Die Hamburger Baumarktkette ist zahlungsunfähig. Die Banken sollen zu weiteren Finanzspritzen für Praktiker nicht mehr bereit sein. In Hamburg sind 1500 Jobs bedroht.

Hamburg. Im deutschen Einzelhandel bahnt sich eine weitere, spektakuläre Pleite an. Nach der Drogeriemarktkette Schlecker im vergangenen Jahr steht nun die Hamburger Baumarktkette Praktiker unmittelbar vor der Insolvenz. Das Unternehmen erklärte am Mittwochabend in einer Pflichtmitteilung, der Vorstand habe die positive Fortführungsprognose für die Praktiker AG und einzelne Gesellschaften der Gruppe verneint.

Neben dem Insolvenzgrund der Überschuldung sei auch die Zahlungsunfähigkeit gegeben. Der Vorstand werde prüfen, bei welchen Gesellschaften der Unternehmensgruppe Insolvenzanträge zu stellen seien, und werde so bald wie möglich die Ergebnisse dieser Prüfung veröffentlichen, heißt es in der Mitteilung weiter. Praktiker beschäftigt insgesamt 20.000 Mitarbeiter, davon rund 1500 in Hamburg.

Ob für alle Tochtergesellschaften und damit auch für das traditionsreiche Hamburger Unternehmen Max Bahr ein Insolvenzantrag gestellt wird, blieb zunächst offen. Nach Abendblatt-Informationen könnte Max Bahr wegen der vergleichsweise guten Lage bei der Tochter von diesem Schritt möglicherweise auch verschont bleiben.

Bis in den späten Mittwochabend hinein hatte der Aufsichtsrat auf einer Krisensitzung versucht, eine Lösung für die aktuellen Finanzprobleme des Unternehmens zu finden – ohne Erfolg. Der Konzern hätte nach eigenen Angaben frisches Geld gebraucht, nachdem der fest eingeplante Verkauf von drei luxemburgischen Baumärkten nach einem Rückzieher des Käufers gescheitert war.

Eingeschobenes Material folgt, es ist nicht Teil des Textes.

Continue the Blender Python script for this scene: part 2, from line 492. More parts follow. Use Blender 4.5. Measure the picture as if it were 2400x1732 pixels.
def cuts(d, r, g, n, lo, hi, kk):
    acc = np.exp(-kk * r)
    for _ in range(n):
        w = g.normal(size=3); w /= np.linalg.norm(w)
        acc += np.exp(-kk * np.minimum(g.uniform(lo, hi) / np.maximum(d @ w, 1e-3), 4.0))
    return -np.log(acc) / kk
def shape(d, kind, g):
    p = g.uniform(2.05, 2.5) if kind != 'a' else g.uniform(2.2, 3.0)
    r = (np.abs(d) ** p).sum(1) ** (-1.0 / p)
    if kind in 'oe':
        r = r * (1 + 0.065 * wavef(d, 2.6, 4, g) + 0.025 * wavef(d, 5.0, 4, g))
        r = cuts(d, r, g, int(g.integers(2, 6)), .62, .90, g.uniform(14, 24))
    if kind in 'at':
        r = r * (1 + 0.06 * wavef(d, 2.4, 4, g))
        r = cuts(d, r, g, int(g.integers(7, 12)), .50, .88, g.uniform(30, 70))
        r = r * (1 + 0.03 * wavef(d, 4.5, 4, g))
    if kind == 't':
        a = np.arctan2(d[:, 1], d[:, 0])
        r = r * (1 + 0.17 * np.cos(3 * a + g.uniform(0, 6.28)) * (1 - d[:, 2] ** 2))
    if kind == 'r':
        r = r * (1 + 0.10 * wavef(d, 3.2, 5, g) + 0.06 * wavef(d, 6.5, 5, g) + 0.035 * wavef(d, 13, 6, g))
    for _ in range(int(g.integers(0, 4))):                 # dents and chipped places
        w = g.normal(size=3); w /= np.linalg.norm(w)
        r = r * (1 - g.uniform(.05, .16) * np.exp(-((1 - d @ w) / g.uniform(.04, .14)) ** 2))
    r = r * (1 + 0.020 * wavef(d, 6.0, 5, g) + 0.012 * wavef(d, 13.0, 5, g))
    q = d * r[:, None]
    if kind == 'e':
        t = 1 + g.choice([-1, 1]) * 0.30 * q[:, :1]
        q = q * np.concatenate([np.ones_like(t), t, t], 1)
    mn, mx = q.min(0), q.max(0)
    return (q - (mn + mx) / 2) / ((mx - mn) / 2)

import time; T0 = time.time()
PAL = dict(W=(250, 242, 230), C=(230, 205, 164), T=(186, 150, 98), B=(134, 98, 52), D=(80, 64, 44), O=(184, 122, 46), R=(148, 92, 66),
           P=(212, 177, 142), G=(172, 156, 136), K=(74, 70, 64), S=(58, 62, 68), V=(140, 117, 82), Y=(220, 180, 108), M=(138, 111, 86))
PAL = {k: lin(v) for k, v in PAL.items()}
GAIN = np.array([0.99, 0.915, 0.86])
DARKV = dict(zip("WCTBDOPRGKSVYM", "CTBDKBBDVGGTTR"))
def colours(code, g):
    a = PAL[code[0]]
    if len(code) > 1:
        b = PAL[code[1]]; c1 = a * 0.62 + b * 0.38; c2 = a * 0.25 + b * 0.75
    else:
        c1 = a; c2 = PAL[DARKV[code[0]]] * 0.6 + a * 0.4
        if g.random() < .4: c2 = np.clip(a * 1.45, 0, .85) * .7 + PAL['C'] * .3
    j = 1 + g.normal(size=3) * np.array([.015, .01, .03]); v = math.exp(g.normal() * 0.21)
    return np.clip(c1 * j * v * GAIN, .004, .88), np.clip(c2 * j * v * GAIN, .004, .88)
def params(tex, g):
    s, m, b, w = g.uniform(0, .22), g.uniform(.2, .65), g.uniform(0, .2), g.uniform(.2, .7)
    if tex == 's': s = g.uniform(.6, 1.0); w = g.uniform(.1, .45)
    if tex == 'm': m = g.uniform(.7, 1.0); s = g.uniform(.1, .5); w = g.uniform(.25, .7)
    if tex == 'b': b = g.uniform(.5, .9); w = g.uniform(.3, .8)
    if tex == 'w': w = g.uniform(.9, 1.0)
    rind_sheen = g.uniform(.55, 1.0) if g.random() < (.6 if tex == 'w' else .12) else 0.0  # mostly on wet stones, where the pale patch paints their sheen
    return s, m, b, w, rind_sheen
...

Banken verweigern Finanzspritzen

Die Banken hatten Finanzkreisen zufolge schon am Dienstag signalisiert, dass sie zu weiteren Finanzspritzen für Praktiker nicht mehr bereit seien. „Es hat keinen Sinn mehr, weitere Löcher zu stopfen“, hatte ein involvierter Banker gesagt. Der österreichische Großaktionär Alain de Krassny wäre bereit gewesen, noch einmal Geld nachzuschießen. Praktiker hätte kurzfristig 30 bis 35 Millionen Euro zum Überleben gebraucht. Der lange Winter und das verregnete Frühjahr hatten Praktiker unter anderem im wichtigen Gartengeschäft zugesetzt und die Finanzreserven stärker als zu dieser Jahreszeit gewöhnlich aufgezehrt.

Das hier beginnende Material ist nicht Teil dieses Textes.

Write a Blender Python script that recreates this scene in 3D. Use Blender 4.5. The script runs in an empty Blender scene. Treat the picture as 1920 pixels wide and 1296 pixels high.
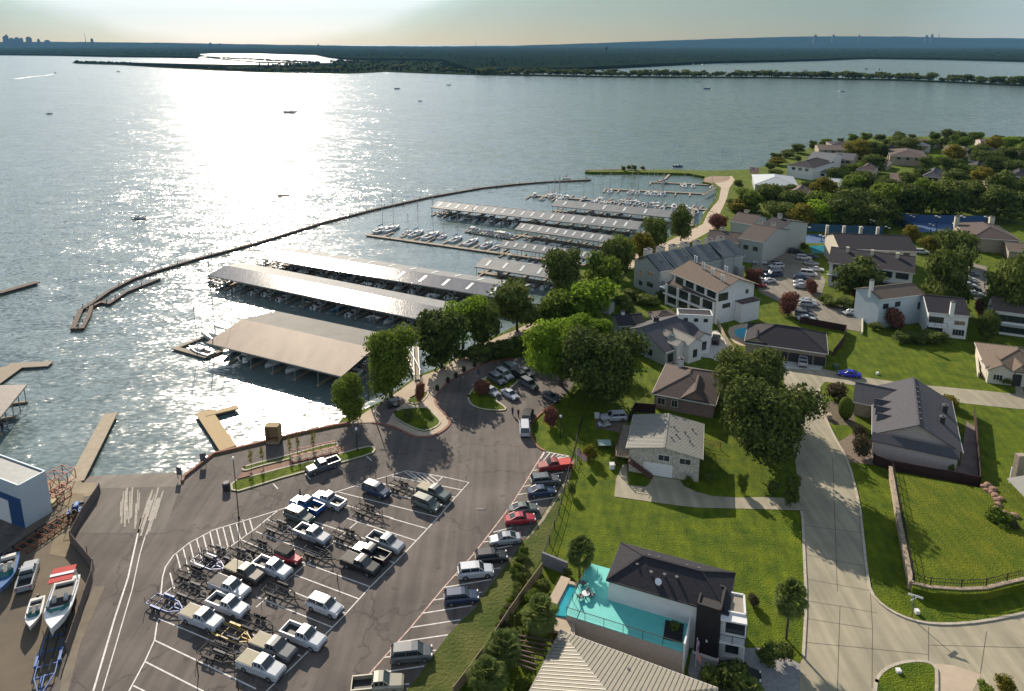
import bpy, bmesh, math, random
from mathutils import Vector, Matrix
random.seed(7)
R = math.radians
# ---------------------------------------------------------------- camera
W0, H0 = 1920.0, 1296.0
CH, PITCH, FPX, YH, CX = 72.0, R(13), 1345.0, 82.0, 960.0
COSP, TANP = math.cos(PITCH), math.tan(PITCH)
KF = FPX / COSP**2
scn = bpy.context.scene
cam_d = bpy.data.cameras.new('camera'); cam = bpy.data.objects.new('camera', cam_d)
scn.collection.objects.link(cam); scn.camera = cam
cam.location = (0, 0, CH); cam.rotation_euler = (R(90) - PITCH, 0, 0)
cam_d.sensor_width = 36; cam_d.lens = FPX / W0 * 36
cam_d.shift_x = 0
cam_d.shift_y = (YH + FPX * TANP - H0 / 2) / W0
cam_d.clip_start = 1; cam_d.clip_end = 90000
scn.render.resolution_x = 1024; scn.render.resolution_y = 691
scn.view_settings.view_transform = 'Standard'; scn.view_settings.look = 'None'
scn.view_settings.exposure = 0.68; scn.view_settings.gamma = 1.0

# ---------------------------------------------------------------- sky and sun
SUN_EL, SUN_AZ = R(27), R(-20)           # azimuth from +Y, negative = left
sun_dir = Vector((math.sin(SUN_AZ) * math.cos(SUN_EL), math.cos(SUN_AZ) * math.cos(SUN_EL), math.sin(SUN_EL)))
world = bpy.data.worlds.new("World"); scn.world = world; world.use_nodes = True
nt = world.node_tree; nt.nodes.clear()
def wn(t, **k):
    n = nt.nodes.new(t)
    for a, b in k.items(): setattr(n, a, b)
    return n
wout = wn('ShaderNodeOutputWorld'); bg = wn('ShaderNodeBackground')
sky = wn('ShaderNodeTexSky'); sky.sky_type = 'NISHITA'; sky.sun_disc = False
sky.sun_elevation = SUN_EL; sky.sun_rotation = SUN_AZ; sky.altitude = 100
sky.air_density = 1.0; sky.dust_density = 0.25; sky.ozone_density = 1.0
bg.inputs['Strength'].default_value = 0.05
tint = wn('ShaderNodeVectorMath', operation='MULTIPLY'); tint.inputs[1].default_value = (.60, .60, .53)   # grey summer haze
nt.links.new(sky.outputs[0], tint.inputs[0]); nt.links.new(tint.outputs[0], bg.inputs['Color'])
# thin bright cloud veil round the sun, grey veil elsewhere
tc = wn('ShaderNodeTexCoord'); nrm = wn('ShaderNodeVectorMath', operation='NORMALIZE')
nt.links.new(tc.outputs['Generated'], nrm.inputs[0])
dot = wn('ShaderNodeVectorMath', operation='DOT_PRODUCT'); nt.links.new(nrm.outputs[0], dot.inputs[0])
dot.inputs[1].default_value = sun_dir
no = wn('ShaderNodeTexNoise'); no.inputs['Scale'].default_value = 9; no.inputs['Detail'].default_value = 5
nt.links.new(nrm.outputs[0], no.inputs['Vector'])
ac = wn('ShaderNodeMath', operation='ARCCOSINE'); nt.links.new(dot.outputs['Value'], ac.inputs[0])
ma = wn('ShaderNodeMath', operation='MULTIPLY_ADD'); nt.links.new(no.outputs['Fac'], ma.inputs[0])
ma.inputs[1].default_value = 0.03; nt.links.new(ac.outputs[0], ma.inputs[2])
mr = wn('ShaderNodeMapRange'); nt.links.new(ma.outputs[0], mr.inputs['Value'])
mr.inputs['From Min'].default_value = 0.0; mr.inputs['From Max'].default_value = 1.2
cr = wn('ShaderNodeValToRGB'); nt.links.new(mr.outputs[0], cr.inputs[0])
def ramp(node, stops):
    el = node.color_ramp.elements
    while len(el) > 1: el.remove(el[-1])
    el[0].position = stops[0][0]; el[0].color = (*stops[0][1], 1)
    for p, c in stops[1:]:
        e = el.new(p); e.color = (*c, 1)
ramp(cr, [(0.0, (.9, .95, 1.05)), (0.400, (0.46, 0.50, 0.60)), (0.418, (0.17, 0.24, 0.27)), (0.44, (0.07, 0.105, 0.125)), (0.50, (0.025, 0.035, 0.040)), (0.62, (0.012, 0.008, 0.0)), (.76, (.012,.010,.0)), (.86, (.17,.195,.22)), (1.0, (0.27, 0.31, 0.37))])
bg2 = wn('ShaderNodeBackground'); nt.links.new(cr.outputs[0], bg2.inputs['Color']); bg2.inputs['Strength'].default_value = 0.8
ad = wn('ShaderNodeAddShader'); nt.links.new(bg.outputs[0], ad.inputs[0]); nt.links.new(bg2.outputs[0], ad.inputs[1])
nt.links.new(ad.outputs[0], wout.inputs['Surface'])
sl = bpy.data.lights.new('sun', 'SUN'); sl.energy = 5.0; sl.angle = R(0.55); sl.color = (1.0, 0.87, 0.70)
so = bpy.data.objects.new('sun', sl); scn.collection.objects.link(so)
so.rotation_euler = sun_dir.to_track_quat('Z', 'Y').to_euler(); so.location = (0, 0, 300)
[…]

Das durchkreuzte das Sanierungskonzept für die 430 Baumärkte. Deshalb kehrte Praktiker anders als geplant zu Rabattaktionen („20 Prozent auf alles“) zurück, die den Konzern schon vorher in Schieflage gebracht hatten. Der Konzern setzte 2012 rund drei Milliarden Euro um.

Einer der Warenkreditversicherer hatte die Lage noch verschärft, als er Anfang der Woche seine Deckung zurückgezogen hatte, wie zwei Brancheninsider sagten. Über Kreditversicherer finanzieren Handelsunternehmen den Warenbestand vor, bis Geld in die Kasse kommt. Ohne diese Garantien droht der Warenstrom von den Lieferanten schnell zu versiegen.

Nach Informationen des Abendblatts haben insbesondere die Praktiker-Märkte schon seit Längerem mit Lücken in den Regalen zu kämpfen, weil einzelne Lieferanten das Unternehmen aufgrund verfehlter Zahlungsziele erst verspätet oder gar nicht mehr belieferten. „Die Warenversorgung in einzelnen Sortimentsbereichen war und ist angespannt“, sagte ein Sprecher.